Claire's death devastated me. She was my only sister, and I'd already survived the death of my mother when I was eleven. There are undoubtedly worse things to go through in life—abuse or the loss of a child comes to mind—but I wouldn't wish the life- upending double-wallop I went through on anybody.

I'd already named my daughter after my mother and my son after my father (I have a very generous husband), and those were the grandest tributes within my power to give. If I'd been planning to have a third child, I would have simply named the baby Claire (or Clarence) and been done with it. Unfortunately, I didn't want to have another child.

I decided that the next most enduring tribute would be to create a piece of art that I would dedicate to my sister. Since the only talent I have that even approaches artistic is writing, I decided I would try to write a book.
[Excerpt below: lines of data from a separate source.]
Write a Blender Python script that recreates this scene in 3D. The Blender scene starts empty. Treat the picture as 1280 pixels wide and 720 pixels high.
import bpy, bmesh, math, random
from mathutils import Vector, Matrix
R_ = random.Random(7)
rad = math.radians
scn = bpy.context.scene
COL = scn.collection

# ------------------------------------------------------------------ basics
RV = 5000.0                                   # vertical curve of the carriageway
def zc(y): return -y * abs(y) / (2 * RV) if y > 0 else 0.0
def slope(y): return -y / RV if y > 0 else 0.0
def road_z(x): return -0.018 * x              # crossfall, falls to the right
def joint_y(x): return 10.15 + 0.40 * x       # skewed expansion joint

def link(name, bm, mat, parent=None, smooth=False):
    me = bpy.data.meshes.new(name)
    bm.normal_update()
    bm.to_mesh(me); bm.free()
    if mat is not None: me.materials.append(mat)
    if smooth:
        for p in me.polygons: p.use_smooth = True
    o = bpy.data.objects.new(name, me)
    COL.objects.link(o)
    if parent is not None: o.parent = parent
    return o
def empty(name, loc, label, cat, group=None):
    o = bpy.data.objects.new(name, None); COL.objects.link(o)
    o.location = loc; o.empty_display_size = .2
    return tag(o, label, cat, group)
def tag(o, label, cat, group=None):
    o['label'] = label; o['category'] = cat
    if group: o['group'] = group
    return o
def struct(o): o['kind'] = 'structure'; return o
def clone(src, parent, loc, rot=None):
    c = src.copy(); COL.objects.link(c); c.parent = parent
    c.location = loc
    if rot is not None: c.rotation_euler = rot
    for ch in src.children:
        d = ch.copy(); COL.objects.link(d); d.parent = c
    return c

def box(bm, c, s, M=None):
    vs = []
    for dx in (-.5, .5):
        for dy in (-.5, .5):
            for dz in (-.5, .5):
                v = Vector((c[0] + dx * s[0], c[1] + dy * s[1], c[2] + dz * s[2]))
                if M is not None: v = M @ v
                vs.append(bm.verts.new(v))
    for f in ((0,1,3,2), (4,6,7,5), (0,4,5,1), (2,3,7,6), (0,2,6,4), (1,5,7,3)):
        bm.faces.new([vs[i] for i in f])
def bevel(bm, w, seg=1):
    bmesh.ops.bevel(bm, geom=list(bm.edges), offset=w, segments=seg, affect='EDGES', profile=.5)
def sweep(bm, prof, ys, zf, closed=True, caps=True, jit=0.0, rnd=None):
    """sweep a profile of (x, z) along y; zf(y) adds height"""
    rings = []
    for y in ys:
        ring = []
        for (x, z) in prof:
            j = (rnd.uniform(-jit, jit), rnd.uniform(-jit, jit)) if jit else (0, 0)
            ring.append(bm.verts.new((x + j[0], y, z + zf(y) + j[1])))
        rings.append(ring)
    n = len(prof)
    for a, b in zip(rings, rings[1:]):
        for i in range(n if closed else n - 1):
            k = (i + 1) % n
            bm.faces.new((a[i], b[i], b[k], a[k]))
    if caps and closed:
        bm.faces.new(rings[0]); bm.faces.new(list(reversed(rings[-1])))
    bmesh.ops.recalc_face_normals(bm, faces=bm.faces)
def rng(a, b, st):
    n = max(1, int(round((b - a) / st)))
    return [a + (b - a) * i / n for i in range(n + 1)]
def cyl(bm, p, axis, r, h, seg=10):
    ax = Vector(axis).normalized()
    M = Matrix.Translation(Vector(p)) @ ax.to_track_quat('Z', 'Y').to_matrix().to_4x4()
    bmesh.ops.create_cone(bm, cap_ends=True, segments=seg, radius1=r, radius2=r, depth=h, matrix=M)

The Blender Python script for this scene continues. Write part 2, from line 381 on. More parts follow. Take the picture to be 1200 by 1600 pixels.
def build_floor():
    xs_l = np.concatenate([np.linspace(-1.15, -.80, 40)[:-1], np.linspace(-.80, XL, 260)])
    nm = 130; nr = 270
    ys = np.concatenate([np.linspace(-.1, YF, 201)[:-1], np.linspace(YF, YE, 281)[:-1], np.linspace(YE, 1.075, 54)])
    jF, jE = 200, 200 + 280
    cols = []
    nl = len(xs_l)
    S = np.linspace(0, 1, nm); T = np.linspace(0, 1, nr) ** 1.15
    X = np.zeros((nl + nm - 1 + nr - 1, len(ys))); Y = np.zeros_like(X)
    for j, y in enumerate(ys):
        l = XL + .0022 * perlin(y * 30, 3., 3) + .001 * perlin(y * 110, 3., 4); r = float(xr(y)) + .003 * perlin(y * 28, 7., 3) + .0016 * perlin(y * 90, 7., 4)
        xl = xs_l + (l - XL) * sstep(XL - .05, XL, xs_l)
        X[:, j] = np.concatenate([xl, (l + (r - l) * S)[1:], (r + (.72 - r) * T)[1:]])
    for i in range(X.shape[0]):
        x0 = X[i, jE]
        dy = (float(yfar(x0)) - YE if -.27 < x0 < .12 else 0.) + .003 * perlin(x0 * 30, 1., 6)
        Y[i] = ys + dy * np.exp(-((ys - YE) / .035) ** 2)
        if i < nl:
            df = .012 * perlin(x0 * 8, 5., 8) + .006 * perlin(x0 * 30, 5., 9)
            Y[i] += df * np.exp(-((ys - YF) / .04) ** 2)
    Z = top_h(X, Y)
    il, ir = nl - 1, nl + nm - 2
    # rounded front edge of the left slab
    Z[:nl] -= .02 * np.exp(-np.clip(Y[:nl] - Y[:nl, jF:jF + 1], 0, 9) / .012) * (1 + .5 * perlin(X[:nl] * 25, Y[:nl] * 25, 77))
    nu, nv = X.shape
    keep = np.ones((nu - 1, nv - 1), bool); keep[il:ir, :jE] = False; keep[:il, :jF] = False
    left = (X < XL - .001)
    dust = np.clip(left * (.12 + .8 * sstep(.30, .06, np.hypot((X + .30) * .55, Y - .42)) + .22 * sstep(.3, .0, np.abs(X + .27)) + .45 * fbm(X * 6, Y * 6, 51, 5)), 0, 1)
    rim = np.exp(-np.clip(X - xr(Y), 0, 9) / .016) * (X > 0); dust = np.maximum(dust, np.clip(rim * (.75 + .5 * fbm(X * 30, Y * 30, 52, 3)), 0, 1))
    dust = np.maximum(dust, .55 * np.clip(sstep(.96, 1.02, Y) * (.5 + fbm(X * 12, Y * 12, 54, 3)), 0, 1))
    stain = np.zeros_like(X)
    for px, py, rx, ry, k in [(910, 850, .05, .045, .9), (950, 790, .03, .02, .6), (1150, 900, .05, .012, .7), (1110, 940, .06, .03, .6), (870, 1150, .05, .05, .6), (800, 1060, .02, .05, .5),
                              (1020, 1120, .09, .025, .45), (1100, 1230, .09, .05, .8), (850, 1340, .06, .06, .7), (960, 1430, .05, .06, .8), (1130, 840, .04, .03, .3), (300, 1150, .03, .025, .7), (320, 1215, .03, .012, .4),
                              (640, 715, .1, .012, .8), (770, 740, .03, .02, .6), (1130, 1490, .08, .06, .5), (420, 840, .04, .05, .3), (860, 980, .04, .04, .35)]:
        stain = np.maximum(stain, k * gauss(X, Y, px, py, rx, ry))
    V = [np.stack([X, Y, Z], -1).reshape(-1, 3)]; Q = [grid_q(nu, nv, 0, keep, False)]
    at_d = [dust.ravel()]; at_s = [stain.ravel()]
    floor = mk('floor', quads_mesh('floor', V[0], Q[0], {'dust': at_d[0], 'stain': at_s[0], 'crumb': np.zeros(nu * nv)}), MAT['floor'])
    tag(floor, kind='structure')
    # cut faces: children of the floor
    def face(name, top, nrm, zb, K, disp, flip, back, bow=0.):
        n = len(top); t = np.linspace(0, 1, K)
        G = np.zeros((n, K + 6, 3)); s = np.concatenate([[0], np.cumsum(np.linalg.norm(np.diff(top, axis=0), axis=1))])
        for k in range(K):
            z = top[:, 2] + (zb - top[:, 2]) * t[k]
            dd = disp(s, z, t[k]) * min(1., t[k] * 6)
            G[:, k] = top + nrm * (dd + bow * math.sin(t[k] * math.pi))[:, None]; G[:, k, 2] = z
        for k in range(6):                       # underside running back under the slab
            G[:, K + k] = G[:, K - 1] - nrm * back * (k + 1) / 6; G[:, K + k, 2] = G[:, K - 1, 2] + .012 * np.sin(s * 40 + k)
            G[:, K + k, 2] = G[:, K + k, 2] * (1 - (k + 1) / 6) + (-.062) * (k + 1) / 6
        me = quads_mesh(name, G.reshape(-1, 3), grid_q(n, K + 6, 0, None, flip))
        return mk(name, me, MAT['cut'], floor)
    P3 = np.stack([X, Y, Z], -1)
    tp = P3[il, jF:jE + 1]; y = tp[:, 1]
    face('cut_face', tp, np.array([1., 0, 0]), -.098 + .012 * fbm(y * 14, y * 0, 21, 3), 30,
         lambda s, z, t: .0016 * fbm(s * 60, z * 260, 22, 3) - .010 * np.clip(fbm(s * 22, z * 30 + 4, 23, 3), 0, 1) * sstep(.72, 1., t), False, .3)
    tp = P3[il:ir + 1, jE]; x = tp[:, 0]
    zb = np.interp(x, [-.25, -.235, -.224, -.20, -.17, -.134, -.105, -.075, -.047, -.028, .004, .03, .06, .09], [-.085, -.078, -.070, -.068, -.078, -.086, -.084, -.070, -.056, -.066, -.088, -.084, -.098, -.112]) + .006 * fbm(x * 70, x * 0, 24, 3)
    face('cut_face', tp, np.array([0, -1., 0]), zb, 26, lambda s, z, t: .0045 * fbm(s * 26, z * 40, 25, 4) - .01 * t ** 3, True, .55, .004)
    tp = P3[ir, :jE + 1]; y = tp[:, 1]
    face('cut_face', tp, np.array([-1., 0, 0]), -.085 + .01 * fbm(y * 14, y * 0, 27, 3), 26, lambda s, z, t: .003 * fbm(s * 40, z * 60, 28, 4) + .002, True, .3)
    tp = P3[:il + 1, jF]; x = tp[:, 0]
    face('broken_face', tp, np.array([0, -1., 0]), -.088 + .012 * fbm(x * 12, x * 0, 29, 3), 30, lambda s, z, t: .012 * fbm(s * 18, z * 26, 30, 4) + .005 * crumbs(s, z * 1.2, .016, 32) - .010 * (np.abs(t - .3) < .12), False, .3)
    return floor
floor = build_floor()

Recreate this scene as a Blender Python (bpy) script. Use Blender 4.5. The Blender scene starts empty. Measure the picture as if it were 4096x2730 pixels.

And since Diana Gabaldon, the author of Outlander, had made me fall in love with romance novels, a love story was the sort of book I settled on trying.

Within a month of Claire's death, I began to write. That was May, 1997. My first book, Tumbling Through Time, was published in January, 2008. It took almost eleven years from the time I began writing until I could open a cover and read the words that told me I'd finally fulfilled my mission.

For my sister, Claire, who would have laughed.

And she would have laughed. Her no-nonsense sister, Gwyn, writing steamy romance novels? Heck, she would have howled.

I'm a full-time writer now, writing my seventh book, and I thank Claire often for the gift she's given me. My life is immeasurably better, and not just because I'm a writer. My life is immeasurably better because Claire was my sister.